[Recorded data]
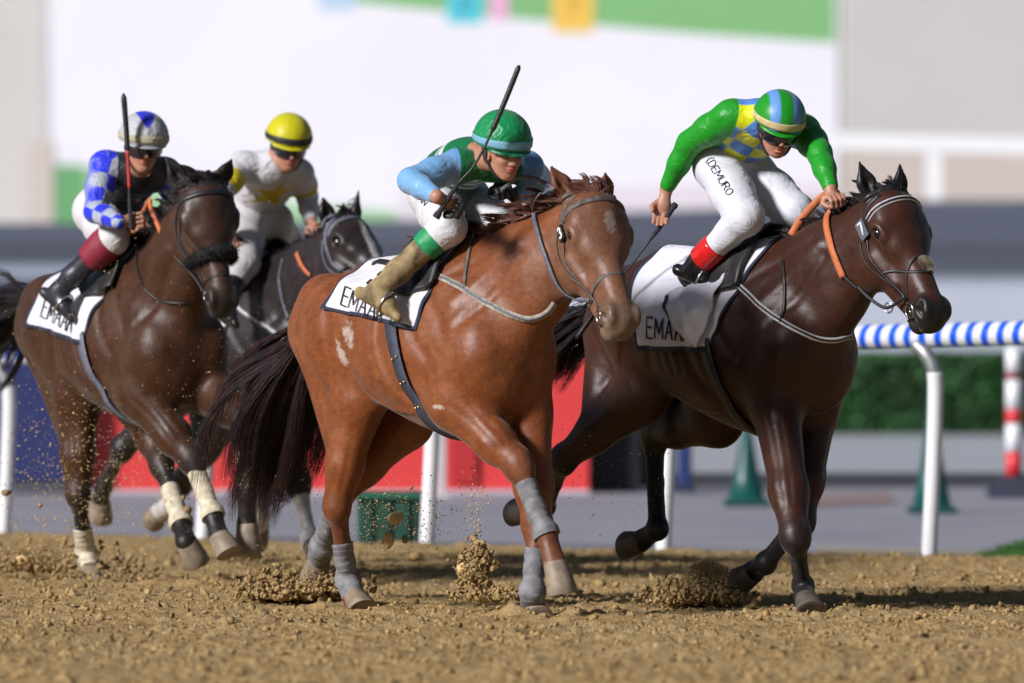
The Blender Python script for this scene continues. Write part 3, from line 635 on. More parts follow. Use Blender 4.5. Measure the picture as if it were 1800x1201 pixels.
coatA = coat('coat_bay', dirt=.15, rough=.47, vein=.6); coatB = coat('coat_chestnut', dirt=.30, vein=.8, rough=.46); coatC = coat('coat_dark_bay', rough=.44, dirt=.04, vein=.6); coatD = coat('coat_black', rough=.4, dirt=.10)
HA = make_horse(FA, KA, 'dark bay horse with white-bandaged legs and a shaggy black noseband, leftmost', dict(coat=coatA), BAY)
HB = make_horse(FB, KB, 'chestnut horse with grey leg wraps and a small white star on its forehead', dict(coat=coatB), CHEST)
HC = make_horse(FC, KC, 'glossy dark bay horse wearing number tag 7 on its bridle, at the right', dict(coat=coatC), DBAY)
HD = make_horse(FD, KD, 'nearly black horse with a white blaze, half hidden behind the chestnut', dict(coat=coatD), BLK)
# ------------------------------------------------------------------ tack
from mathutils.bvhtree import BVHTree
def on_cloth(H, off=.0062):
    def f(px, py):
        o, d = H.F.ray(px, py); h = H.bvh.ray_cast(Vector(o), Vector(unit(d)))
        if h[0] is None: return None
        n = np.array(h[1]); n = n if n @ d < 0 else -n; return np.array(h[0]) + n * off
    return f
M_LEATHER = plain('black_leather', (.018, .016, .018), .45, var=.4, scale=60, bump=.3)
M_MUDLEATHER = plain('muddy_leather', (.10, .085, .075), .7, var=.5, scale=55, bump=.4)
M_GREYLEATHER = plain('grey_webbing', (.11, .115, .15), .6, var=.35, scale=60, bump=.3)
M_STEEL = plain('steel', (.55, .56, .6), .25, metal=1, var=.1)
M_BRASS = plain('brass_stud', (.5, .4, .2), .35, metal=1, var=.1)
M_ORANGE = plain('orange_rubber', (.50, .135, .045), .65, var=.2, scale=90, bump=.5)
M_WHITEWEB = plain('white_webbing', (.55, .52, .54), .6, var=.15, scale=70, bump=.3)
M_KHAKI = plain('muddy_white_webbing', (.33, .28, .22), .75, var=.35, scale=60, bump=.4)
M_BLACK = plain('black_print', (.01, .01, .016), .6, var=.2)
M_WHITE = plain('white_print', (.75, .75, .78), .5, var=.05)
M_FLEECE = plain('black_fleece', (.014, .013, .013), .95, var=.6, scale=120, bump=1.0, bdist=.01)
M_WRAPW = plain('cream_bandage', (.52, .46, .34), .8, var=.28, scale=35, bump=.4)
M_WRAPG = plain('grey_bandage', (.17, .165, .175), .85, var=.35, scale=22, bump=.15)
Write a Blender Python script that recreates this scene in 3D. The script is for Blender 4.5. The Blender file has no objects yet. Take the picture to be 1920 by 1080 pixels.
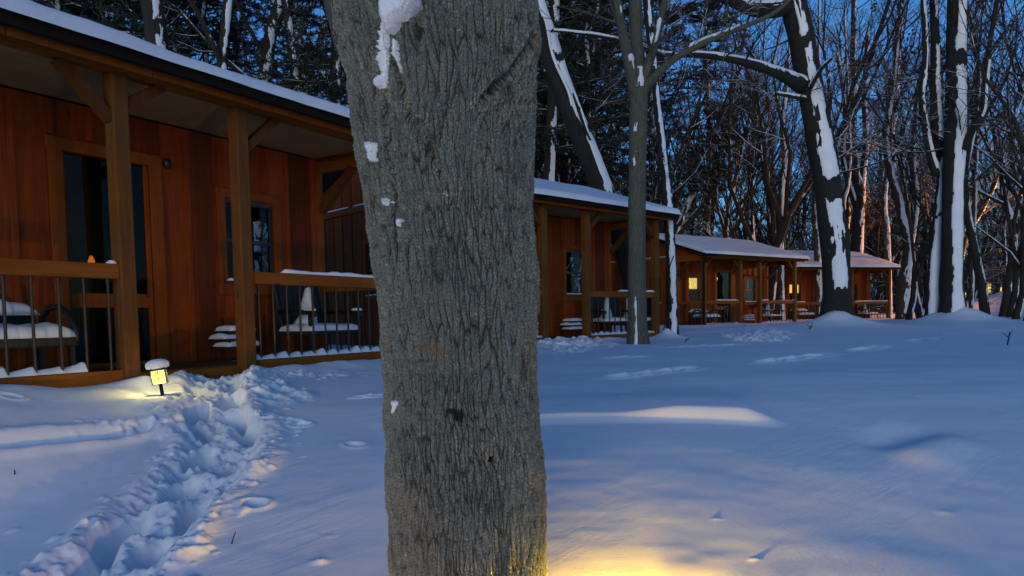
import bpy, math, random
import numpy as np
from mathutils import Vector, Matrix
random.seed(7)
sc = bpy.context.scene
COL = sc.collection
E = 1.5                       # eye height above the world's zero
PI = math.pi

# ------------------------------------------------------------------ camera
F, PITCH, CY, ROLL = 1373.4, 3.295, 674.9, -0.997
cam = bpy.data.objects.new('camera', bpy.data.cameras.new('camera')); COL.objects.link(cam)
cam.data.sensor_width = 36; cam.data.lens = F/1920*36
cam.data.shift_y = (CY-540)/1920
cam.data.clip_start = .05; cam.data.clip_end = 900
cam.matrix_world = Matrix.Translation((0,0,E)) @ Matrix.Rotation(math.radians(90-PITCH),4,'X') @ Matrix.Rotation(math.radians(ROLL),4,'Z')
sc.camera = cam
def ray(px, py):
    r = math.radians(ROLL); a, b = px-960, py-CY
    u = a*math.cos(r)+b*math.sin(r); v = -a*math.sin(r)+b*math.cos(r)
    X, Z = u/F, -v/F; p = math.radians(PITCH)
    return Vector((X, math.cos(p)+Z*math.sin(p), Z*math.cos(p)-math.sin(p)))
def at(px, py, y):            # world point of a picture position at depth y
    r = ray(px, py); k = y/r.y
    return Vector((r.x*k, y, r.z*k+E))

# ------------------------------------------------------------------ tags
def tag(o, label=None, cat=None, group=None, kind=None):
    if label: o['label'] = label
    if cat: o['category'] = cat
    if group: o['group'] = group
    if kind: o['kind'] = kind
    return o
def empty(name, loc=(0,0,0), rz=0):
    o = bpy.data.objects.new(name, None); COL.objects.link(o)
    o.location = loc; o.rotation_euler = (0,0,rz); o.empty_display_size = .1
    return o
def copy_tree(o, parent=None):
    c = o.copy(); COL.objects.link(c)
    if parent is not None: c.parent = parent
    for ch in list(o.children): copy_tree(ch, c)
    return c

# ------------------------------------------------------------------ numpy noise
_rs = np.random.RandomState(5); _T = _rs.rand(256,256)
def vn(x, y):
    xi = np.floor(x).astype(int); yi = np.floor(y).astype(int)
    fx = x-xi; fy = y-yi; fx = fx*fx*fx*(fx*(fx*6-15)+10); fy = fy*fy*fy*(fy*(fy*6-15)+10)
    g = lambda a, b: _T[a & 255, b & 255]
    return (g(xi,yi)*(1-fx)+g(xi+1,yi)*fx)*(1-fy)+(g(xi,yi+1)*(1-fx)+g(xi+1,yi+1)*fx)*fy
def fbm(x, y, n=4):
    s = 0; a = .5
    for k in range(n):
        s = s+a*(vn(x*2**k+17.3*k, y*2**k+9.1*k)-.5)*2; a *= .5
    return s
def sstep(a, b, x):
    t = np.clip((x-a)/(b-a), 0, 1); return t*t*(3-2*t)

# ------------------------------------------------------------------ mesh builder
class MB:
    def __init__(s): s.v = []; s.f = []
    def add(s, vs, fs):
        n = len(s.v); s.v += [tuple(v) for v in vs]; s.f += [tuple(i+n for i in f) for f in fs]
    def box(s, x0, x1, y0, y1, z0, z1, M=None):
        vs = [Vector(p) for p in ((x0,y0,z0),(x1,y0,z0),(x1,y1,z0),(x0,y1,z0),(x0,y0,z1),(x1,y0,z1),(x1,y1,z1),(x0,y1,z1))]
        if M: vs = [M@v for v in vs]
        s.add(vs, [(0,3,2,1),(4,5,6,7),(0,1,5,4),(1,2,6,5),(2,3,7,6),(3,0,4,7)])
    def beam(s, a, b, w, h, up=(0,0,1)):    # rectangular bar between two points
        a, b = Vector(a), Vector(b); d = (b-a); L = d.length; d.normalize()
        r = d.cross(Vector(up)).normalized(); u = r.cross(d)
        M = Matrix((r, d, u)).transposed().to_4x4(); M.translation = a
        s.box(-w/2, w/2, 0, L, -h/2, h/2, M)
    def tube(s, pts, rad, n=6, cap=True, seed=None, amp=0):
        pts = [Vector(p) for p in pts]; m = len(pts)
        base = len(s.v); ref = Vector((0.02,1,0.03)); 
        for i, p in enumerate(pts):
            d = (pts[min(i+1,m-1)]-pts[max(i-1,0)])
            if d.length < 1e-9: d = Vector((0,0,1))
            d.normalize()
            if i == 0 and abs(d.dot(ref)) > .8: ref = Vector((1,0,0))
            x = (ref-d*ref.dot(d)).normalized(); ref = x; y = d.cross(x)
            r = rad[i] if hasattr(rad,'__len__') else rad
            for k in range(n):
                a = 2*PI*k/n
                q = r*(1+(random.uniform(-amp,amp) if amp else 0))
                s.v.append(tuple(p+(x*math.cos(a)+y*math.sin(a))*q))
        for i in range(m-1):
            for k in range(n):
                k2 = (k+1) % n
                s.f.append((base+i*n+k, base+i*n+k2, base+(i+1)*n+k2, base+(i+1)*n+k))
        if cap:
            s.f.append(tuple(base+k for k in reversed(range(n)))); s.f.append(tuple(base+(m-1)*n+k for k in range(n)))
    def lathe(s, prof, n=16, M=None, jit=None):
        base = len(s.v)
        for (r, z) in prof:
            for k in range(n):
                a = 2*PI*k/n; q = r*(1+(jit(a,z) if jit else 0))
                v = Vector((q*math.cos(a), q*math.sin(a), z)); s.v.append(tuple(M@v if M else v))
        for i in range(len(prof)-1):
            for k in range(n):
                k2 = (k+1) % n; s.f.append((base+i*n+k, base+i*n+k2, base+(i+1)*n+k2, base+(i+1)*n+k))
        s.f.append(tuple(base+k for k in reversed(range(n)))); s.f.append(tuple(base+(len(prof)-1)*n+k for k in range(n)))
    def build(s, name, mat, parent=None, smooth=False, bevel=0):
        me = bpy.data.meshes.new(name); me.from_pydata(s.v, [], s.f); me.update()
        if mat: me.materials.append(mat)
        if smooth: me.polygons.foreach_set('use_smooth', [True]*len(me.polygons))
        o = bpy.data.objects.new(name, me); COL.objects.link(o)
        if parent: o.parent = parent
        if bevel:
            b = o.modifiers.new('bevel','BEVEL'); b.width = bevel; b.segments = 2; b.limit_method = 'ANGLE'
        return o
def pillow(mb, x0, x1, y0, y1, z0, h, nx=14, ny=8, seed=0, edge=.25, amp=.25):   # soft rounded slab of snow
    rs = random.Random(seed); ph = [rs.uniform(0,20) for _ in range(2)]
    X, Y = np.meshgrid(np.linspace(-1,1,nx), np.linspace(-1,1,ny), indexing='ij')
    w = np.minimum(x1-x0, y1-y0)
    px = x0+(X+1)/2*(x1-x0); py = y0+(Y+1)/2*(y1-y0)
    ex = np.clip((1-abs(X))*(x1-x0)/2/(h*1.1), 0, 1); ey = np.clip((1-abs(Y))*(y1-y0)/2/(h*1.1), 0, 1)
    prof = np.sqrt(np.clip(1-(1-ex)**2,0,1))*np.sqrt(np.clip(1-(1-ey)**2,0,1))
    n = fbm(px*9+ph[0], py*9+ph[1], 3)
    top = z0+h*prof*(1+amp*n)+.001
    j = (fbm(px*14+ph[1], py*14+ph[0], 2))*h*.3
    b = len(mb.v)
    for i in range(nx):
        for k in range(ny):
            edgef = 1 if (i in (0,nx-1) or k in (0,ny-1)) else 0
            mb.v.append((float(px[i,k]+j[i,k]*edgef), float(py[i,k]+j[i,k]*edgef), float(top[i,k])))
    for i in range(nx-1):
        for k in range(ny-1):
            mb.f.append((b+i*ny+k, b+(i+1)*ny+k, b+(i+1)*ny+k+1, b+i*ny+k+1))
    # underside
    ring = [b+i*ny for i in range(nx)]+[b+(nx-1)*ny+k for k in range(1,ny)]+[b+i*ny+ny-1 for i in range(nx-2,-1,-1)]+[b+k for k in range(ny-2,0,-1)]
    mb.f.append(tuple(reversed(ring)))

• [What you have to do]
Transcribe, leaving out pictures, each line from the one containing "Write a Blender" through the one containing "PI = math.pi".

• [Task solution]
Write a Blender Python script that recreates this scene in 3D. The script is for Blender 4.5. The Blender file has no objects yet. Take the picture to be 1920 by 1080 pixels.
import bpy, math, random
import numpy as np
from mathutils import Vector, Matrix
random.seed(7)
sc = bpy.context.scene
COL = sc.collection
E = 1.5                       # eye height above the world's zero
PI = math.pi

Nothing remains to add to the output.